# INFORMATION SUPPLIED start

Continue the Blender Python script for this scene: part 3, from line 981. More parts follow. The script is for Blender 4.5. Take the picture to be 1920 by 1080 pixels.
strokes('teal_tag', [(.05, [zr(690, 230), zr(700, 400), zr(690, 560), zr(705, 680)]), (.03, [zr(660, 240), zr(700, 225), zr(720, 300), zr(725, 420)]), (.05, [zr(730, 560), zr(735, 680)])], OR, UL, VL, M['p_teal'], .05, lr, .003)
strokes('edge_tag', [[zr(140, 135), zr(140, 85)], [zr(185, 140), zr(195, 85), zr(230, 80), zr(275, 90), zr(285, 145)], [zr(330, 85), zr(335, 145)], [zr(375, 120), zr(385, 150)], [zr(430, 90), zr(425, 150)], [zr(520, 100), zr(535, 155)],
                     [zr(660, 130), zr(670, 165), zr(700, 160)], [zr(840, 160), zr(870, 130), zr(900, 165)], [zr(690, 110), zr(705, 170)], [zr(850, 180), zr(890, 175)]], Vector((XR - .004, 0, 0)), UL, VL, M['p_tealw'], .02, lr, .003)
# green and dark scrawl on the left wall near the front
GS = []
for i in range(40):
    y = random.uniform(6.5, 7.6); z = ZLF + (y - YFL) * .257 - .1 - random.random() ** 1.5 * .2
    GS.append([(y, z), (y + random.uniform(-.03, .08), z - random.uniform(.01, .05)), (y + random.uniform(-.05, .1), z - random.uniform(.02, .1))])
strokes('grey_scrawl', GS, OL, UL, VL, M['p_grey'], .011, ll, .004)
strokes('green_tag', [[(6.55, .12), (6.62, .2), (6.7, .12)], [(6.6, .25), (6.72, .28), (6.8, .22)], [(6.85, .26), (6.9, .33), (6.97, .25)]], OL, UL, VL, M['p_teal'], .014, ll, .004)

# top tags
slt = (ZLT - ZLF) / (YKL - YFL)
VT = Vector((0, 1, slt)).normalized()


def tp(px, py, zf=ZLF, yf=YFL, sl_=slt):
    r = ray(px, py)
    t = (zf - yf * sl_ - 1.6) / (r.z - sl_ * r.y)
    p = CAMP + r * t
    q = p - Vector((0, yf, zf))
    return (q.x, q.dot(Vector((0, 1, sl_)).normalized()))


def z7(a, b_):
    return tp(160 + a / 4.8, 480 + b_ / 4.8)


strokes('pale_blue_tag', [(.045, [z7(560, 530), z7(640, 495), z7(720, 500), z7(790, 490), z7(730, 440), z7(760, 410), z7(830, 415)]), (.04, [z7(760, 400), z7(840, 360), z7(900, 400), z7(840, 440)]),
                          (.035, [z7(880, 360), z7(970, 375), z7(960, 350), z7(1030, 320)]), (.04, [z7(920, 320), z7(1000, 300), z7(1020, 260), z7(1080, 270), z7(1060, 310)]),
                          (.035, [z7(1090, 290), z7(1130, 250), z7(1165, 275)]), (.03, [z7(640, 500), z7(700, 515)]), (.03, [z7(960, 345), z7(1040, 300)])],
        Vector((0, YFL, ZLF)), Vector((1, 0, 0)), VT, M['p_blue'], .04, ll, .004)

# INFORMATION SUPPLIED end

YOUR GOAL: All of the data above should be transcribed exactly.

FINAL ANSWER:
Continue the Blender Python script for this scene: part 3, from line 981. More parts follow. The script is for Blender 4.5. Take the picture to be 1920 by 1080 pixels.
strokes('teal_tag', [(.05, [zr(690, 230), zr(700, 400), zr(690, 560), zr(705, 680)]), (.03, [zr(660, 240), zr(700, 225), zr(720, 300), zr(725, 420)]), (.05, [zr(730, 560), zr(735, 680)])], OR, UL, VL, M['p_teal'], .05, lr, .003)
strokes('edge_tag', [[zr(140, 135), zr(140, 85)], [zr(185, 140), zr(195, 85), zr(230, 80), zr(275, 90), zr(285, 145)], [zr(330, 85), zr(335, 145)], [zr(375, 120), zr(385, 150)], [zr(430, 90), zr(425, 150)], [zr(520, 100), zr(535, 155)],
                     [zr(660, 130), zr(670, 165), zr(700, 160)], [zr(840, 160), zr(870, 130), zr(900, 165)], [zr(690, 110), zr(705, 170)], [zr(850, 180), zr(890, 175)]], Vector((XR - .004, 0, 0)), UL, VL, M['p_tealw'], .02, lr, .003)
# green and dark scrawl on the left wall near the front
GS = []
for i in range(40):
    y = random.uniform(6.5, 7.6); z = ZLF + (y - YFL) * .257 - .1 - random.random() ** 1.5 * .2
    GS.append([(y, z), (y + random.uniform(-.03, .08), z - random.uniform(.01, .05)), (y + random.uniform(-.05, .1), z - random.uniform(.02, .1))])
strokes('grey_scrawl', GS, OL, UL, VL, M['p_grey'], .011, ll, .004)
strokes('green_tag', [[(6.55, .12), (6.62, .2), (6.7, .12)], [(6.6, .25), (6.72, .28), (6.8, .22)], [(6.85, .26), (6.9, .33), (6.97, .25)]], OL, UL, VL, M['p_teal'], .014, ll, .004)

# top tags
slt = (ZLT - ZLF) / (YKL - YFL)
VT = Vector((0, 1, slt)).normalized()


def tp(px, py, zf=ZLF, yf=YFL, sl_=slt):
    r = ray(px, py)
    t = (zf - yf * sl_ - 1.6) / (r.z - sl_ * r.y)
    p = CAMP + r * t
    q = p - Vector((0, yf, zf))
    return (q.x, q.dot(Vector((0, 1, sl_)).normalized()))


def z7(a, b_):
    return tp(160 + a / 4.8, 480 + b_ / 4.8)


strokes('pale_blue_tag', [(.045, [z7(560, 530), z7(640, 495), z7(720, 500), z7(790, 490), z7(730, 440), z7(760, 410), z7(830, 415)]), (.04, [z7(760, 400), z7(840, 360), z7(900, 400), z7(840, 440)]),
                          (.035, [z7(880, 360), z7(970, 375), z7(960, 350), z7(1030, 320)]), (.04, [z7(920, 320), z7(1000, 300), z7(1020, 260), z7(1080, 270), z7(1060, 310)]),
                          (.035, [z7(1090, 290), z7(1130, 250), z7(1165, 275)]), (.03, [z7(640, 500), z7(700, 515)]), (.03, [z7(960, 345), z7(1040, 300)])],
        Vector((0, YFL, ZLF)), Vector((1, 0, 0)), VT, M['p_blue'], .04, ll, .004)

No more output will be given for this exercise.